---- Source material

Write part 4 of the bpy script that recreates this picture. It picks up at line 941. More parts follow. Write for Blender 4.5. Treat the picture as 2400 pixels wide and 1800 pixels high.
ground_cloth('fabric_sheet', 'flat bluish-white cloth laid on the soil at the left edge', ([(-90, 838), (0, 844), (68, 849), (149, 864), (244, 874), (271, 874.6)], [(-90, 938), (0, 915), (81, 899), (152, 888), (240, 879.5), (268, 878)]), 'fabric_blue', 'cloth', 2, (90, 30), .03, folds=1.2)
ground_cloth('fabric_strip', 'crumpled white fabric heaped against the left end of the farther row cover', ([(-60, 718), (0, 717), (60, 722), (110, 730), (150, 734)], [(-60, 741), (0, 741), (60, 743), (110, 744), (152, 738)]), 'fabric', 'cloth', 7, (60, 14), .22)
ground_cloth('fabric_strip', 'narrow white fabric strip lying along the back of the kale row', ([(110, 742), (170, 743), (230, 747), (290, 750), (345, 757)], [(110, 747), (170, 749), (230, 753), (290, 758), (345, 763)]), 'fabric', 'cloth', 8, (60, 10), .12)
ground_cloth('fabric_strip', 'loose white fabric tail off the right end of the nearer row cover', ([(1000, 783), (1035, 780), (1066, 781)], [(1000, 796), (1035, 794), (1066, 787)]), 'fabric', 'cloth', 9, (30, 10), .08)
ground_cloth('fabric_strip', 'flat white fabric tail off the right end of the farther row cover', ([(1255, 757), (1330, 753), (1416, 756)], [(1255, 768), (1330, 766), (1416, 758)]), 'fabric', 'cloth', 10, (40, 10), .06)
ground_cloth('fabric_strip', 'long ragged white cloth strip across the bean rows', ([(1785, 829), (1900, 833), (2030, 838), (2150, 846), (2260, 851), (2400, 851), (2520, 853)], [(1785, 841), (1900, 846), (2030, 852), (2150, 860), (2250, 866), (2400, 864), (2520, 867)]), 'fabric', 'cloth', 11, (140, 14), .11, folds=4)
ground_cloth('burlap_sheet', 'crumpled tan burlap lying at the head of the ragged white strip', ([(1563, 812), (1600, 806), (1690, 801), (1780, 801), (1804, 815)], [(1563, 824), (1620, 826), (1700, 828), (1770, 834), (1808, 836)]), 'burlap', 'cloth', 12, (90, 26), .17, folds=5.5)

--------

Do this:
Repeat the material above in full, quoting it exactly.

Output below:
Write part 4 of the bpy script that recreates this picture. It picks up at line 941. More parts follow. Write for Blender 4.5. Treat the picture as 2400 pixels wide and 1800 pixels high.
ground_cloth('fabric_sheet', 'flat bluish-white cloth laid on the soil at the left edge', ([(-90, 838), (0, 844), (68, 849), (149, 864), (244, 874), (271, 874.6)], [(-90, 938), (0, 915), (81, 899), (152, 888), (240, 879.5), (268, 878)]), 'fabric_blue', 'cloth', 2, (90, 30), .03, folds=1.2)
ground_cloth('fabric_strip', 'crumpled white fabric heaped against the left end of the farther row cover', ([(-60, 718), (0, 717), (60, 722), (110, 730), (150, 734)], [(-60, 741), (0, 741), (60, 743), (110, 744), (152, 738)]), 'fabric', 'cloth', 7, (60, 14), .22)
ground_cloth('fabric_strip', 'narrow white fabric strip lying along the back of the kale row', ([(110, 742), (170, 743), (230, 747), (290, 750), (345, 757)], [(110, 747), (170, 749), (230, 753), (290, 758), (345, 763)]), 'fabric', 'cloth', 8, (60, 10), .12)
ground_cloth('fabric_strip', 'loose white fabric tail off the right end of the nearer row cover', ([(1000, 783), (1035, 780), (1066, 781)], [(1000, 796), (1035, 794), (1066, 787)]), 'fabric', 'cloth', 9, (30, 10), .08)
ground_cloth('fabric_strip', 'flat white fabric tail off the right end of the farther row cover', ([(1255, 757), (1330, 753), (1416, 756)], [(1255, 768), (1330, 766), (1416, 758)]), 'fabric', 'cloth', 10, (40, 10), .06)
ground_cloth('fabric_strip', 'long ragged white cloth strip across the bean rows', ([(1785, 829), (1900, 833), (2030, 838), (2150, 846), (2260, 851), (2400, 851), (2520, 853)], [(1785, 841), (1900, 846), (2030, 852), (2150, 860), (2250, 866), (2400, 864), (2520, 867)]), 'fabric', 'cloth', 11, (140, 14), .11, folds=4)
ground_cloth('burlap_sheet', 'crumpled tan burlap lying at the head of the ragged white strip', ([(1563, 812), (1600, 806), (1690, 801), (1780, 801), (1804, 815)], [(1563, 824), (1620, 826), (1700, 828), (1770, 834), (1808, 836)]), 'burlap', 'cloth', 12, (90, 26), .17, folds=5.5)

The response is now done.